In 2024, school choice remains a central part of educational policy discussions across the United States and has greatly affected the options families have concerning where they send their children to school. According to EdChoice, a nonprofit that follows the progress of school choice, 32 states, the District of Columbia, and Puerto Rico have school choice in some capacity, “including tax credits for parents who switch to different schools, private school scholarship programs, and education savings accounts.” 

Libby Stanford, a reporter for Education Week, explains how this past year saw some form of school choice bill passed in at least 11 states with some states expanding programs providing private school vouchers and education savings accounts (ESAs). These vouchers allow families to use part or all of their “per-pupil funding to cover private school costs.” On the other hand, ESAs provide families with public funds intended to pay for other school expenses, such as online learning, homeschooling costs, tutoring, and more.
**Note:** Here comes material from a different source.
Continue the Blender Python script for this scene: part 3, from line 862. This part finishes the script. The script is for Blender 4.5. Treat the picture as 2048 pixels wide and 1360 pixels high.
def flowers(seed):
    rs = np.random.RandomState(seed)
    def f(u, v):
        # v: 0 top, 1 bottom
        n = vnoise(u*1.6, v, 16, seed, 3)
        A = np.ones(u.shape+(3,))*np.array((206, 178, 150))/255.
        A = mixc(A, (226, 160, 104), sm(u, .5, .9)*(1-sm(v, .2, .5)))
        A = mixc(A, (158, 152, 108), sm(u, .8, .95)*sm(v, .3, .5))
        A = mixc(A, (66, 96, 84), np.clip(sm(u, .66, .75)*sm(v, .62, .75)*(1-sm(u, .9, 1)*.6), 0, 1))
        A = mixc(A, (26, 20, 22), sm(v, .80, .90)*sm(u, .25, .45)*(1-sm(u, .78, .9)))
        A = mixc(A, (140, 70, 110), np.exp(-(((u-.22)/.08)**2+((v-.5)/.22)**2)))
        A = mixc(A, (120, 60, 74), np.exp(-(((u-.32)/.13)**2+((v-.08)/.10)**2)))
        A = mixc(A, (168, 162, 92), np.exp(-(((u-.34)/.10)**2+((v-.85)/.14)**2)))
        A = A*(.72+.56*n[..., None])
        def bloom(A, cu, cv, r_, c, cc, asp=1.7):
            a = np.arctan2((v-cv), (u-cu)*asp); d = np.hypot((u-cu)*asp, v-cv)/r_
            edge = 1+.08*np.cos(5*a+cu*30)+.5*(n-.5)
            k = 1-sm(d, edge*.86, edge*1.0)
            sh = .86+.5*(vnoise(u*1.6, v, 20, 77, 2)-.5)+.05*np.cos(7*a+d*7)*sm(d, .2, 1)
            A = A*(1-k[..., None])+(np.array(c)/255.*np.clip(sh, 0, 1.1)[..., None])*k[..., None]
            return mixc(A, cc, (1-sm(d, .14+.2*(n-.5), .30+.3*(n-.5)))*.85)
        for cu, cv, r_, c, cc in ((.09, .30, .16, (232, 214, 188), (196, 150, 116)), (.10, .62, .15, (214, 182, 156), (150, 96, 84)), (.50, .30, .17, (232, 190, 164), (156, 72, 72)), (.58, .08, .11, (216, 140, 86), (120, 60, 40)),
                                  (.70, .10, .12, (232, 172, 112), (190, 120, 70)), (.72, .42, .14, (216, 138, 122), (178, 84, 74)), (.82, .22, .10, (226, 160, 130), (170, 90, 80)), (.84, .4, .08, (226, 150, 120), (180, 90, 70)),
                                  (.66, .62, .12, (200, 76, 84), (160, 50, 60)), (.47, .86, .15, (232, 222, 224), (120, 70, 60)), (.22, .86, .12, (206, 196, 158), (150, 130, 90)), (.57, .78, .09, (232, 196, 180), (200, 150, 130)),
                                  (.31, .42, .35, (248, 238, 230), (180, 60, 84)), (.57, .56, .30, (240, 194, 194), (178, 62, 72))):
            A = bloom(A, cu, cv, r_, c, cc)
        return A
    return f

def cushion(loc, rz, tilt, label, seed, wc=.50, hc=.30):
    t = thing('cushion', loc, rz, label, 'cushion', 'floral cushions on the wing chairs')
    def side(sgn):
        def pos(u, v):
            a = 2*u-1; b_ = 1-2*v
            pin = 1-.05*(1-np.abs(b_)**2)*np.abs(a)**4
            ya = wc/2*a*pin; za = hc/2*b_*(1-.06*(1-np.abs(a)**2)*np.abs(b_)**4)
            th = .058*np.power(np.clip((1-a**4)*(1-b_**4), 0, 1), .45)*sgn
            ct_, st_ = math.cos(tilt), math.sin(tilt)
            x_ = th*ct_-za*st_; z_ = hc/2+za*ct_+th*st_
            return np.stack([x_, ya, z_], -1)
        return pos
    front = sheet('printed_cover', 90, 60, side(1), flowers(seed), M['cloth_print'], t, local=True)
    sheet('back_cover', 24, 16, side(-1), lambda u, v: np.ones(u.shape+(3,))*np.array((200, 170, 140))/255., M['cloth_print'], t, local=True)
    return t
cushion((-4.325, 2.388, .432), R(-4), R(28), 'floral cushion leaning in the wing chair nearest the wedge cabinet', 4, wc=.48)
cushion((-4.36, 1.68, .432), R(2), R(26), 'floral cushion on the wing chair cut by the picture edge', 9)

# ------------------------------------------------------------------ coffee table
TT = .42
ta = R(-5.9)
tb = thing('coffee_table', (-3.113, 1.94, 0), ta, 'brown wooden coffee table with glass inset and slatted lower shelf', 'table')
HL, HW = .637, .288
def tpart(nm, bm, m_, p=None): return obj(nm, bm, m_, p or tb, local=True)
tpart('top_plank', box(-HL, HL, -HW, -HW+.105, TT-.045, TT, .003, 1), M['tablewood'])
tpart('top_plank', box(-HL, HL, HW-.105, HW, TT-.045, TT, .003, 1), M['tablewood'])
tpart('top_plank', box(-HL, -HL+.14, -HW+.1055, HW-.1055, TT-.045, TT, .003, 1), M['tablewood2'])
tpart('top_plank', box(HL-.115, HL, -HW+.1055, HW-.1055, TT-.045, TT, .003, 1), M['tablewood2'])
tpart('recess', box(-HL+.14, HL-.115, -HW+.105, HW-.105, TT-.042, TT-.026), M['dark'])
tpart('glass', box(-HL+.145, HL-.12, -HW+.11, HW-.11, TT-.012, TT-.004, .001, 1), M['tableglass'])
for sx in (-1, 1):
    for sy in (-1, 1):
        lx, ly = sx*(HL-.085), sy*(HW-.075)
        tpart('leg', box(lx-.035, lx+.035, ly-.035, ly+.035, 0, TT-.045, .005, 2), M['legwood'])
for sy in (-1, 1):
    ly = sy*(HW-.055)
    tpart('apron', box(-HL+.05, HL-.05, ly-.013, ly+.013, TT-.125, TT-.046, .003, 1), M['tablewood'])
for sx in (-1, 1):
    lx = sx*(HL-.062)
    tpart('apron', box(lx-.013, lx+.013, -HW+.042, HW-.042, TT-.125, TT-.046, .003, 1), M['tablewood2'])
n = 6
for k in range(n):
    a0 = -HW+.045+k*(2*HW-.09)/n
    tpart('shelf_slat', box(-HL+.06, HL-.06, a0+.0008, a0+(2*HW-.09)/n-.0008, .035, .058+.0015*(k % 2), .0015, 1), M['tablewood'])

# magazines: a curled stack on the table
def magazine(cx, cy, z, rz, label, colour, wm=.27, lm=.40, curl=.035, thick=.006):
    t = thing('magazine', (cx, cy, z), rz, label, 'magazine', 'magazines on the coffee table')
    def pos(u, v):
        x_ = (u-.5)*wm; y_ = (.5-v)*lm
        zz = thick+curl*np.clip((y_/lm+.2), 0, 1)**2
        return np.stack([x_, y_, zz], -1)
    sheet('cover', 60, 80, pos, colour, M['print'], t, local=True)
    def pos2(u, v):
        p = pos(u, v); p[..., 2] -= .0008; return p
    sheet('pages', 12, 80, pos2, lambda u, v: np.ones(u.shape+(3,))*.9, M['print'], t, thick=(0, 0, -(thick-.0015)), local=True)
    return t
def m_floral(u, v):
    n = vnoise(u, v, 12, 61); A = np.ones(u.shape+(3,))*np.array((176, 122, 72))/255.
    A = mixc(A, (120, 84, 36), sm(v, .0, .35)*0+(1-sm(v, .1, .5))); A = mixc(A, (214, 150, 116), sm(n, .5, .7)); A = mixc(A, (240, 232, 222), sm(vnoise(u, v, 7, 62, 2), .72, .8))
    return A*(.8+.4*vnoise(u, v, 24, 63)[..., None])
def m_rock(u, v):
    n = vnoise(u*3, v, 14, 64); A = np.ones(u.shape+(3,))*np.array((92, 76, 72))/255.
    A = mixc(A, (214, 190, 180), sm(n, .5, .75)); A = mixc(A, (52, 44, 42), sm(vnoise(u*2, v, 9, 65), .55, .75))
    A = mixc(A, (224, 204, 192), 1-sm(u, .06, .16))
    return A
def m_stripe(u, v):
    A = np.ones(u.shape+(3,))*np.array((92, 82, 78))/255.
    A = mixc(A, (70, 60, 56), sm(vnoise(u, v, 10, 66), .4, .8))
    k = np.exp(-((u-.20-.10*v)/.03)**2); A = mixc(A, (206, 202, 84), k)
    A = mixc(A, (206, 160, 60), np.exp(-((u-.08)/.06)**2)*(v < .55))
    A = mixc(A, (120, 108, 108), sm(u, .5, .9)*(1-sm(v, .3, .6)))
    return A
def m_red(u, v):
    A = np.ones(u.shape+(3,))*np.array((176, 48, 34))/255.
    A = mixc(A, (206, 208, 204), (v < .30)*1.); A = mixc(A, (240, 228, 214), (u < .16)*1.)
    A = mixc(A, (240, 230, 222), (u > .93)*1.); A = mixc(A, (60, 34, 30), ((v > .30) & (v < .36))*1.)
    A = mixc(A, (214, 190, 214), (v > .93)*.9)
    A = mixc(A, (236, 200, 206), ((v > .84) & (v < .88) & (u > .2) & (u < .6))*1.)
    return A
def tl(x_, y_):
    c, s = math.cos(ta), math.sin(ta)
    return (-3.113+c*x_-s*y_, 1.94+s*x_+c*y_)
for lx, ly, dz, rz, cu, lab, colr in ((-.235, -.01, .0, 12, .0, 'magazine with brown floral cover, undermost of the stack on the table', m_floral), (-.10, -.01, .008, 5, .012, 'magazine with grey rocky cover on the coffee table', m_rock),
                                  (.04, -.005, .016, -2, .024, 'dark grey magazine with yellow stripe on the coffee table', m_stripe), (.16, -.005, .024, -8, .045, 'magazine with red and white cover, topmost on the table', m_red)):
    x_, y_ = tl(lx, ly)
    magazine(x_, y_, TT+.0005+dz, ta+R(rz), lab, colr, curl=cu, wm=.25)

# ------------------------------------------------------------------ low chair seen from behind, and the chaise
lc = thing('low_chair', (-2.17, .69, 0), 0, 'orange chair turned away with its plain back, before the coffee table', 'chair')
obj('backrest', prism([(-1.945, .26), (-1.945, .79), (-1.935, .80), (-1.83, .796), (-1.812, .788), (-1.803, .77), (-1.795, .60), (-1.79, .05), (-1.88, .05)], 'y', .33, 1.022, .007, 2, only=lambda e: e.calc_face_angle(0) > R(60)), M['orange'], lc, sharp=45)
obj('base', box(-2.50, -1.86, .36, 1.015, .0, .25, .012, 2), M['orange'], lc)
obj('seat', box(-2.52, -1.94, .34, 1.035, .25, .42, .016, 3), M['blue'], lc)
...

The American Federation for Children (AFC), an organization seeking to support families in choosing the best schools for their children, aims to increase knowledge of and access to these educational options.

Hera Varmah, an External Relations Associate at AFC, describes her personal experience with school choice, explaining how the Florida Tax Credit Scholarship (FTC) gave her family the opportunity to attend magnet, charter, and private schools. Florida offers state tax credits in exchange for contributions to scholarship funding organizations, which then award scholarships to students. Access to these options directly benefited Varmah and her many siblings, for each child required a different school that could meet their academic needs. 

Varmah comments that parents know what curriculum will best suit their child, and she believes that “every family should have the choice of where to send their child.” Parents have a number of concerns about wanting school choice, including problems with bullying, the curriculum, safety issues, support for special needs, and the location. 

A study from the Urban Institute (2019) reveals some of the academic benefits for students who have taken advantage of school choice. Investigating Florida, a state whose tax credit scholarship serves over 100,000 students making it the largest private school choice program in the nation, the study found that college enrollment increased by 15% for students who used the FTC program and by 46% for students participating in FTC for four or more years. The study states, “The benefit of the choice program grows with the number of years a student participated.” 

In March 2023, Florida expanded their available school choice options and made their FTC more accessible to students, and they are not the only one with a growing school choice program.

Indiana is another state that has seen advances in academic achievement amongst its students since implementing school choice policies. Their expansive voucher program, aimed at students from low-income backgrounds, has significantly grown in the last decade, and according to AFC, “the state has seen a sharp increase in its National Assessment of Educational Progress (NAEP) scores since the 2011 education reforms were implemented.”

Additionally, Alabama just passed the Creating Hope and Opportunity for Our Students‘ Education (CHOOSE) Act earlier this month, making it the 14th state to offer families ESAs, which can cover an assortment of education expenses. Students attending participating schools can receive up to $7,000, while homeschooled students may receive up to $2,000. 

Stanford predicts that school choice policies will continue to arise in 2024, as families seek more control over where their children receive their education.